Catalogne : l'indépendance se joue aussi à l'extérieur

12 Juin 2013



Le 3 juin 2013, Artur Mas, président de la Generalitat de Catalunya, se rendait à Paris pour signer de nouveaux accords avec l'UNESCO. Cet accord donne de nouvelles compétences à la Catalogne au sein de l'organisme. Mais surtout, il lui permettra d'envoyer ses propres représentants à l'UNESCO et cela en marge de la délégation espagnole.


Photo : Claudi Cervelló sur Flickr
Photo : Claudi Cervelló sur Flickr
Cet évènement pourrait paraître anodin, mais dans un contexte de forte tension entre le gouvernement central espagnol et le gouvernement catalan, il a fait beaucoup de bruit en Espagne. Madrid voit cela comme une nouvelle offensive de la part de Mas et des catalanistes ; dans un contexte où le gouvernement catalan ne cesse de réclamer un référendum sur l'indépendance de la région et où celui-ci a récemment lancé plusieurs actions permettant de préparer l'éventuelle mise en place d'un État souverain indépendant.

Artur Mas, quant à lui, minimise et justifie son action extérieure : selon lui, ce nouvel accord avec l'UNESCO n'a rien à voir avec le processus indépendantiste. Il en rajoute même en affirmant que cet accord n'est pas suffisant et que si le gouvernement central avait donné un statut plus important à la Catalogne, comme le Canada a pu le faire avec le Québec, l'UNESCO aurait accepté une délégation permanente de la Catalogne.


En marge de cette signature à l'UNESCO, Artur Mas avait également prévu de rencontrer dans l'après-midi le ministre français de la Défense, Jean-Yves Le Drian. Cette réunion a finalement été annulée par le ministre pour des « problèmes d'emploi du temps ». Du côté des Catalans certains ont dénoncé des pressions de la part de Madrid auprès du ministère français. Ce qui est certain c'est que cette rencontre, sans passer par les canaux officiels espagnols, n'a pas plu à Madrid.
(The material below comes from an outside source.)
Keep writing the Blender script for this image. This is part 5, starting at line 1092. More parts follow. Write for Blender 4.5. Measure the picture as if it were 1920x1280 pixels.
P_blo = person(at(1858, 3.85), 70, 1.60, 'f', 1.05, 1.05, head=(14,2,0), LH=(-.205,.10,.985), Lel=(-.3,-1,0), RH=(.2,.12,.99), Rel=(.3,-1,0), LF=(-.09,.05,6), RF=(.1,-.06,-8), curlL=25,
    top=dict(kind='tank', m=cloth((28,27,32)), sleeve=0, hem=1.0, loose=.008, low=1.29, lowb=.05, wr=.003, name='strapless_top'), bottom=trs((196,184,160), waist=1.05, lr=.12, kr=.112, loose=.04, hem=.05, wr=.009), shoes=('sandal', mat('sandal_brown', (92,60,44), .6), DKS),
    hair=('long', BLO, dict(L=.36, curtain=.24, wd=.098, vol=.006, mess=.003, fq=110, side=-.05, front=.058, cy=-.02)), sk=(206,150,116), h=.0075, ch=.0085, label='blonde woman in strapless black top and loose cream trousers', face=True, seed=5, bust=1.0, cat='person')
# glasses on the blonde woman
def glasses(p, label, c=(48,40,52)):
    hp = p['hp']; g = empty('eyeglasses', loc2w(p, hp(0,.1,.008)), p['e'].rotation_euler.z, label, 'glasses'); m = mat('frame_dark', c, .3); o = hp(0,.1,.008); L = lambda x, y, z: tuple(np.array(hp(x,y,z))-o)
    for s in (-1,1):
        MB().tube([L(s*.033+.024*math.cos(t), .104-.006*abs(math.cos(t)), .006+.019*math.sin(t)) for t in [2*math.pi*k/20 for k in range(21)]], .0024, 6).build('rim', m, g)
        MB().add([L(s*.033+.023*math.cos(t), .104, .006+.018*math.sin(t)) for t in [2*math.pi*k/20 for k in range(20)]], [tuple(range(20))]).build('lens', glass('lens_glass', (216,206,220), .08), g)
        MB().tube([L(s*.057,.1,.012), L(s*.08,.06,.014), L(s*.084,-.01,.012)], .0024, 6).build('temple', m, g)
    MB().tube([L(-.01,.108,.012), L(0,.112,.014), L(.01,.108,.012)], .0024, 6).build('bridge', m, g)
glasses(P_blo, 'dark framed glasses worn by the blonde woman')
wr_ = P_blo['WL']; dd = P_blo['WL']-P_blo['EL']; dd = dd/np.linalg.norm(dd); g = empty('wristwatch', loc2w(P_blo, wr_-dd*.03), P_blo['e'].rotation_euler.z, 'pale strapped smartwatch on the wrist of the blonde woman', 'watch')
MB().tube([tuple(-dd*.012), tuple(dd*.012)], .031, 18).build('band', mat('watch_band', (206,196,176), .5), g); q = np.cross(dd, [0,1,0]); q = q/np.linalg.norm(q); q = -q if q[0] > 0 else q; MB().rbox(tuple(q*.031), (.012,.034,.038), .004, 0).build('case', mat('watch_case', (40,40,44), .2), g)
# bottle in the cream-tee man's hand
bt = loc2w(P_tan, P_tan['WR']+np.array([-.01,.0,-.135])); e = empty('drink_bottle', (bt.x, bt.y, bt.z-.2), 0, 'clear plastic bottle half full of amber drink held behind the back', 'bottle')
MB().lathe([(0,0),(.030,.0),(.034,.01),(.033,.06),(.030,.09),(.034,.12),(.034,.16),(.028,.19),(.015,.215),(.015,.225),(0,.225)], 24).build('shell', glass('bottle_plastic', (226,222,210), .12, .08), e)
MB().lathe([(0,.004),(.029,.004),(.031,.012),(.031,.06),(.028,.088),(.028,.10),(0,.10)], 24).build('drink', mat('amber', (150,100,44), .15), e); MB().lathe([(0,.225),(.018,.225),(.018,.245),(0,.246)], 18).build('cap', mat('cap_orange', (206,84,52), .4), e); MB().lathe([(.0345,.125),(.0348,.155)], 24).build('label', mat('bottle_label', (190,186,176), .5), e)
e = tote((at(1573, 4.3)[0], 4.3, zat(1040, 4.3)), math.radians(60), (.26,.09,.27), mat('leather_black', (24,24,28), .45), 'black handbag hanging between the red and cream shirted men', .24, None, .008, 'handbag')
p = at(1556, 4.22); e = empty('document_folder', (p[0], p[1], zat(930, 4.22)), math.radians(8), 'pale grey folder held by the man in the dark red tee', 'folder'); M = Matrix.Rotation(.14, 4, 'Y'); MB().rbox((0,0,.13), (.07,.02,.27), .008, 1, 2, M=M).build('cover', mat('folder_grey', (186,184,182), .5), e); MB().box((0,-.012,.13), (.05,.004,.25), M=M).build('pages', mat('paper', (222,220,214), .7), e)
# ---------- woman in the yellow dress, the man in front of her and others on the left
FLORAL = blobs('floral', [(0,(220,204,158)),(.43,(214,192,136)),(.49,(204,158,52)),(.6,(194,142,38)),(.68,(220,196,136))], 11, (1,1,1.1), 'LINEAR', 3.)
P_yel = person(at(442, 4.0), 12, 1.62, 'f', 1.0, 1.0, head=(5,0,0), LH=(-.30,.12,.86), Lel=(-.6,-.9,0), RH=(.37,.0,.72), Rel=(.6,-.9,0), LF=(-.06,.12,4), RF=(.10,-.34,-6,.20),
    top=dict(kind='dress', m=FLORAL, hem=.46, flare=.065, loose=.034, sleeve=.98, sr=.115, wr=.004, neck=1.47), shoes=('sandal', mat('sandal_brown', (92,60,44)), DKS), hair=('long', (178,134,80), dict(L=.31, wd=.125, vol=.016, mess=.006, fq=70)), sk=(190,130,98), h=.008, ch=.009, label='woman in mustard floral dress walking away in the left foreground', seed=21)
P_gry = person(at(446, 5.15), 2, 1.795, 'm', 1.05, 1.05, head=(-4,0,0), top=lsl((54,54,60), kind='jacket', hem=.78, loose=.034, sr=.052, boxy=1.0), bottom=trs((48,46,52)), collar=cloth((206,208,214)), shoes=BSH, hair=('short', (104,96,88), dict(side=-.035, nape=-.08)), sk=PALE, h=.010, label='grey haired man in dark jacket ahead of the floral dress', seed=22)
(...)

Le ministre des affaires étrangères espagnol a déclaré que «  jouer seul ne donne que rarement des résultats »à l'attention du président catalan. Selon lui, le président catalan aurait mieux fait d'utiliser les canaux officiels prévus à cet effet et cela lui aurait également évité cette annulation de dernière minute. Le ton est donné.

Madrid cherche à reprendre la main

Ce n'est pas la première fois que Madrid et Barcelone s'affrontent sur ce sujet. La politique extérieure est en théorie une compétence réservée à l'État espagnol et non à ses communautés autonomes. Mais dans la pratique, les relations directes, principalement économiques et culturelles, entre des régions et d'autres pays ne sont pas rares : les nécessités économiques et le contexte européen poussent les régions à tisser de nouvelles relations avec l'extérieur. Le réseau de bureaux représentant les communautés autonomes espagnoles à l'étranger est d'ailleurs très important ; il est aussi sujet à débat en Espagne dans la mesure ou le nouveau gouvernement de droite y voit un moyen de court-circuiter les canaux nationaux officiels. C'est certainement cette ambiguïté de la politique extérieure régionale entre nécessité économique et usage à des fins politiques qui alimente la polémique.

En février 2012, le gouvernement espagnol a présenté une loi, toujours en discussion, qui permettrait de limiter la politique extérieure des communautés autonomes. Celles-ci ne pourront entretenir des relations avec d'autres pays qu'après en avoir informé Madrid et qu'il y ait été autorisé. Face à cela, en avril le gouvernement catalan approuvait un projet de développement d'un réseau de bureaux de représentations de la Catalogne à l'étranger. Plusieurs fois, Artur Mas a également voyagé dans le but de présenter son projet de référendum sur l'autodétermination de la Catalogne devant les institutions européennes. Le bras de fer sur l'indépendance se joue aussi à l'étranger et il ne fait que commencer.